Вот уже около двадцати лет во всех кругах спюрка обсуждается этот вопрос, и траншея, вместо того чтобы заполниться, все углубляется. В Америке даже было организовано что-то вроде комиссии для поисков путей сближения Эчмиадзина и Антилиаса. Но дело не сдвинулось с места. Деятельность этой комиссии была похожа на действия хирурга, который вскрывает язву и, увидев ее глубину, быстро зашивает. Глубоки корни этой язвы, и питают их не злые и добрые люди, а столкновение принципов.

Но вот и Оттава.

Это небольшой город, намного меньше Еревана, и тем не менее он голова на исполинском теле Канады. Советское посольство расположено недалеко от центра, на очень тихой улице, в саду.

Завен ровно в час останавливает машину у посольства. Предполагалось, что я пробуду здесь тридцать – сорок минут, а потом мы посмотрим город. Но посол пригласил меня к себе домой на обед, и моим спутникам пришлось ждать меня несколько часов. Вечер в Монреале в семь, опаздывать нельзя. Поэтому после обеда мы в спешке проехали на машине по городу, посмотрели здание парламента, сфотографировались со стоящим у входа солдатом в красно-синей, отделанной позолотой форме, статным, ростом метра два, не меньше, похожим на раскрашенную восковую фигуру из музея мадам Тюссо. Пришлось довольствоваться лишь такой скудной закуской из «туристского меню» и снова «оседлать коней» для обратного похода…
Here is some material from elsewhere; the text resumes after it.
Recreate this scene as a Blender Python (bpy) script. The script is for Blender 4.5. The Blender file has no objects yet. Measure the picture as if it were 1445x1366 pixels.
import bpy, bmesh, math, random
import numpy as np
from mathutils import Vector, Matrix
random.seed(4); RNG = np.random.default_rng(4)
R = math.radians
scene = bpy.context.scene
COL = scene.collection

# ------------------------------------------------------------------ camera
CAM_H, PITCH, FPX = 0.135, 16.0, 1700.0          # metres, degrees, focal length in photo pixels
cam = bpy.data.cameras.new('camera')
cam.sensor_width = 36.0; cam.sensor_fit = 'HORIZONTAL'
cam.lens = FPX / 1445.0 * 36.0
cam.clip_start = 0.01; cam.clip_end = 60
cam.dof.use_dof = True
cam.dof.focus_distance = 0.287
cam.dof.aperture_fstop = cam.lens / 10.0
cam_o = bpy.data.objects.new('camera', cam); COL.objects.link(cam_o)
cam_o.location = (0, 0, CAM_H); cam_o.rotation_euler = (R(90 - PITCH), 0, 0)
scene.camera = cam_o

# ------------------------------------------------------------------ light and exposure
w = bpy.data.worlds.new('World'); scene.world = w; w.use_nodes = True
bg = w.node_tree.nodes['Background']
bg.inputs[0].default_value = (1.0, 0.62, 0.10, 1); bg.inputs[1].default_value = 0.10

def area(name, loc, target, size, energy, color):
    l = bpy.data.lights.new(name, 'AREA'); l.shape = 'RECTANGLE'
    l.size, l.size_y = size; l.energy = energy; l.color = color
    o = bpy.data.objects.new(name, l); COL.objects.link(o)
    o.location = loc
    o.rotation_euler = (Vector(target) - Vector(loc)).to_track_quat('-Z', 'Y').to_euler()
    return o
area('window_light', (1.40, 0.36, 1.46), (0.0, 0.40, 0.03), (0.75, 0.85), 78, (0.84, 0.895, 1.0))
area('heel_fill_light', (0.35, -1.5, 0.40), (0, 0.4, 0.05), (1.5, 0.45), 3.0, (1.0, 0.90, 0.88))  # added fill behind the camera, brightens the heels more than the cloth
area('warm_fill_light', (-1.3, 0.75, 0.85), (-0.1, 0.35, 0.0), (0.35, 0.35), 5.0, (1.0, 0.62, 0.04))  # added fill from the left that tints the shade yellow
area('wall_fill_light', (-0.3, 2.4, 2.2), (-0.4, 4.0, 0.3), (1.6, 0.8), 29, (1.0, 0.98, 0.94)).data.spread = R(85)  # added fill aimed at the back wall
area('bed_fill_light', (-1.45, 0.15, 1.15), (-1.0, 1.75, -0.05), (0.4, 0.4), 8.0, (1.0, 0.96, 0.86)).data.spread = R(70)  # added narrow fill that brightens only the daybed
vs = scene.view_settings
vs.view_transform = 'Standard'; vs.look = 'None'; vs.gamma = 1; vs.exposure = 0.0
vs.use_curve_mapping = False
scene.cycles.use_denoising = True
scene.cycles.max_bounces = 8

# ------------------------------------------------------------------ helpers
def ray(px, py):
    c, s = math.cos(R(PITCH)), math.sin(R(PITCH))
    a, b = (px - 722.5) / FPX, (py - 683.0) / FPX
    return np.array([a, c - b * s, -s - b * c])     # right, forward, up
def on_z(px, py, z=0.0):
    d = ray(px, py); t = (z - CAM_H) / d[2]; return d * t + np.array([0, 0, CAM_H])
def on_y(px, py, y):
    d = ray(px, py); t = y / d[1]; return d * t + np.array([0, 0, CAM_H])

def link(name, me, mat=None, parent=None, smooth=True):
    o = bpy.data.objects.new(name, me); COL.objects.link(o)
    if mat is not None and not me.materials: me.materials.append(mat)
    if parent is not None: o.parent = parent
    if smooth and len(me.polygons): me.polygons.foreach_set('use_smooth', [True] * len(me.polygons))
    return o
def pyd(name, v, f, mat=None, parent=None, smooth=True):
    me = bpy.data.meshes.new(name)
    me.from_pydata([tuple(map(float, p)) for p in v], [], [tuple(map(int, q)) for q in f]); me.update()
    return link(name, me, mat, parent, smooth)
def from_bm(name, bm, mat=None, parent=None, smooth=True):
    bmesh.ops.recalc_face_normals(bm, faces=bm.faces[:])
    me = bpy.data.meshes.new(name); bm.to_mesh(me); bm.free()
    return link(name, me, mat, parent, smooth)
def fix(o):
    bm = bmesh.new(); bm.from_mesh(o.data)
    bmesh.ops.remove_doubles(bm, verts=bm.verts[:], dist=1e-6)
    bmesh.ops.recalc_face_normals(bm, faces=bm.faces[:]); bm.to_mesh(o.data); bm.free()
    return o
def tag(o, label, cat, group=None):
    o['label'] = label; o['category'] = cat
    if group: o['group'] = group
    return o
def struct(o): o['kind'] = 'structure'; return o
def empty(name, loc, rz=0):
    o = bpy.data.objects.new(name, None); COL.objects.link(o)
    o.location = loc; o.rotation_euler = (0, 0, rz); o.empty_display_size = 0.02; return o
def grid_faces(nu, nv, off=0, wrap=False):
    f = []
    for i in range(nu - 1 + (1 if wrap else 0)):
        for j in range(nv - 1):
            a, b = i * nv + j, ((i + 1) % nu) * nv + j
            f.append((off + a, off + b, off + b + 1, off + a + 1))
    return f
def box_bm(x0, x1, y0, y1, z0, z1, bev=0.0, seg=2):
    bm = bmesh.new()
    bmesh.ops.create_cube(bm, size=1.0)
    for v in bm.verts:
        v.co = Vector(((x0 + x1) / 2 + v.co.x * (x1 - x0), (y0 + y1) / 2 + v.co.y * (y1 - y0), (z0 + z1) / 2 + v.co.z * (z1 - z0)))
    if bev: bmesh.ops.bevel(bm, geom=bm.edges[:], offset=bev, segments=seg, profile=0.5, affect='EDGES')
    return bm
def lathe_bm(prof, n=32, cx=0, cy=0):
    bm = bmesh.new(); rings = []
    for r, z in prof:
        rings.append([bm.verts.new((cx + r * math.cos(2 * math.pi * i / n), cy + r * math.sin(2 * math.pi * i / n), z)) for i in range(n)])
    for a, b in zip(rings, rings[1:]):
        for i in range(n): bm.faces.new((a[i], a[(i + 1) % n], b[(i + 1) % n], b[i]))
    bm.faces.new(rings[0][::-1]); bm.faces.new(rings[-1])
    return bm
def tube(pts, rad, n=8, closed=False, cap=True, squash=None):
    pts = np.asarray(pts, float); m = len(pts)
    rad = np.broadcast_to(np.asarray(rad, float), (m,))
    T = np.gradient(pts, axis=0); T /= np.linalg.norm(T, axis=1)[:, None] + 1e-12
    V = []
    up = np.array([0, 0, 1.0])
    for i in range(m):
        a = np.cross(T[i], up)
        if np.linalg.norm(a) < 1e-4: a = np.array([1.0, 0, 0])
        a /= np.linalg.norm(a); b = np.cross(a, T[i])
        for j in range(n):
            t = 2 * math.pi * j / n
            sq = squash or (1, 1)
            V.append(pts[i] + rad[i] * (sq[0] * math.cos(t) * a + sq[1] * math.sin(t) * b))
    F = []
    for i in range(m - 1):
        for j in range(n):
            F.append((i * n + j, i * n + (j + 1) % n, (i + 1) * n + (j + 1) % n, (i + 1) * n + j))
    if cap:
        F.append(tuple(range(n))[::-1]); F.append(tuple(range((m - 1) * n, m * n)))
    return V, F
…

Почти не отдохнув, я отправилась в зал «Амазгаина». Вечер начался с небольшим опозданием. В зале, заполненном до отказа, звучали старинные песни Армении, произведения советских армянских поэтов и композиторов. Словом, все тщательно подготовлено, отточено. Наиболее «отточенной» была речь молодого архитектора Вреж-Армена.

С ним я познакомилась еще десять лет назад в Каире. Он тогда был студентом архитектурного факультета, занимался также литературой. Мне сказали, что он из очень фанатичной дашнакской семьи, и отец и мать его активные деятели партии, да и сын не отстает от них. Еще тогда Вреж-Армен интересовался Арменией, ее зодчеством, хотел переписываться с кем-нибудь из молодых ереванских архитекторов. Во время нашей встречи на вечере каирского «Амазгаина» он дал мне несколько номеров местной газеты с его рассказами. В гостинице я просмотрела один из них – «Рождество в нашем доме». Описывает, как в их семье готовятся к Новому году, пекут гату, наряжают елку, подвешивают к вершине трехцветный дашнакский флаг и ждут вечера. «Куранты бьют двенадцать одновременно с нашими часами, и в эту минуту мы бросаем игры, гасим все огоньки и в темноте завершаем нашу первую молитву в новом году о том, чтобы следующий встретить у склона Арарата… Но увы, уже сколько и сколько лет мы повторяем ту же самую молитву! Доколе родина будет для нас лишь миражем, доколе мы будем питаться лишь снами о ней?!» – восклицал тогда молодой человек с чувством тоски и безысходности– Но вот через десять лет я слышу слова этого же человека – на сей раз на вечере «Амазгаина» в Монреале, – слова, которые уже имеют другой акцент, характерный ныне для значительной части дашнакской молодежи.